▶ _Set problem_:
Show each line from the listing that includes the word "pixels".

▶ _Entries_:
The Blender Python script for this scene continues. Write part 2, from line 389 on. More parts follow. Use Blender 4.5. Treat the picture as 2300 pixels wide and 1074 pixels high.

...

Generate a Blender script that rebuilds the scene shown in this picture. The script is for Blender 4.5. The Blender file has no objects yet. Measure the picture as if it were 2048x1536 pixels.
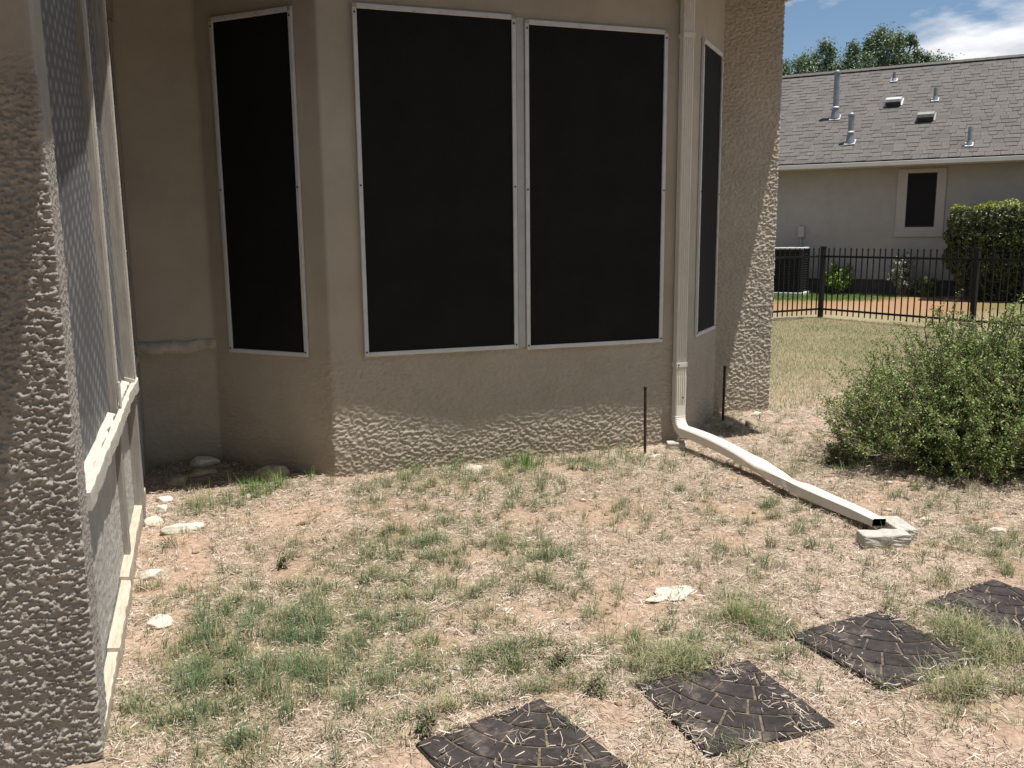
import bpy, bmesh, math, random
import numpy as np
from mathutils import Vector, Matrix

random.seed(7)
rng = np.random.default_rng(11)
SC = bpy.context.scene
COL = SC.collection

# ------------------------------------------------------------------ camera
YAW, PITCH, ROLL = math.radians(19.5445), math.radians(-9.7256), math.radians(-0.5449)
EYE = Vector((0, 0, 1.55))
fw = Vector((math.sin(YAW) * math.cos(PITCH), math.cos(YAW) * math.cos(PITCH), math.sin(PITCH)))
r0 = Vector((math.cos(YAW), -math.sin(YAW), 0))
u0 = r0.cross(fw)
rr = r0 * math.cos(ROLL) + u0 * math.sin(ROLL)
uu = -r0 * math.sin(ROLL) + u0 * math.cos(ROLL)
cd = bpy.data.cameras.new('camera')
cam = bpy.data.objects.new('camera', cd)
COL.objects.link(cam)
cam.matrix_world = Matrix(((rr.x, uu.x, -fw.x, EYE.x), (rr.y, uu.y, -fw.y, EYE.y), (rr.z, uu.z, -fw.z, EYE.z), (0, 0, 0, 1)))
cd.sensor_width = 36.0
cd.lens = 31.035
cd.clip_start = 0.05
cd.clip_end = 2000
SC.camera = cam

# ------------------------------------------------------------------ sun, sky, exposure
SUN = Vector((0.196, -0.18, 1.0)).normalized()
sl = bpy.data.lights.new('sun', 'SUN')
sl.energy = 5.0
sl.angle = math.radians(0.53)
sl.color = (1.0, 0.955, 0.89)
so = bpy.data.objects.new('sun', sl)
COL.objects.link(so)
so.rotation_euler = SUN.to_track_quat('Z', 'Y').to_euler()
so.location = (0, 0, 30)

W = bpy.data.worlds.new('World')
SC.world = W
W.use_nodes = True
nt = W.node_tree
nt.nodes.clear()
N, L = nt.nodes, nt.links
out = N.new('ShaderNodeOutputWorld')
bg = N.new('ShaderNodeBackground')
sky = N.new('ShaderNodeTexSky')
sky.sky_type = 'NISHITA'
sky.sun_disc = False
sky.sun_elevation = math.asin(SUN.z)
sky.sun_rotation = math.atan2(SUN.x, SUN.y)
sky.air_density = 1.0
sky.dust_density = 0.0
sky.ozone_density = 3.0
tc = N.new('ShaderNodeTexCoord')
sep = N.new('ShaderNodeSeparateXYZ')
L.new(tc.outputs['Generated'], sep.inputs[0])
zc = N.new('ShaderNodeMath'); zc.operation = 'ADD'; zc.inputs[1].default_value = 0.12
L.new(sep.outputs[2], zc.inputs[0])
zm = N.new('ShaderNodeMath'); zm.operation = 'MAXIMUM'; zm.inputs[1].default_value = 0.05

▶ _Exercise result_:
The Blender Python script for this scene continues. Write part 2, from line 389 on. More parts follow. Use Blender 4.5. Treat the picture as 2300 pixels wide and 1074 pixels high.
Generate a Blender script that rebuilds the scene shown in this picture. The script is for Blender 4.5. The Blender file has no objects yet. Measure the picture as if it were 2048x1536 pixels.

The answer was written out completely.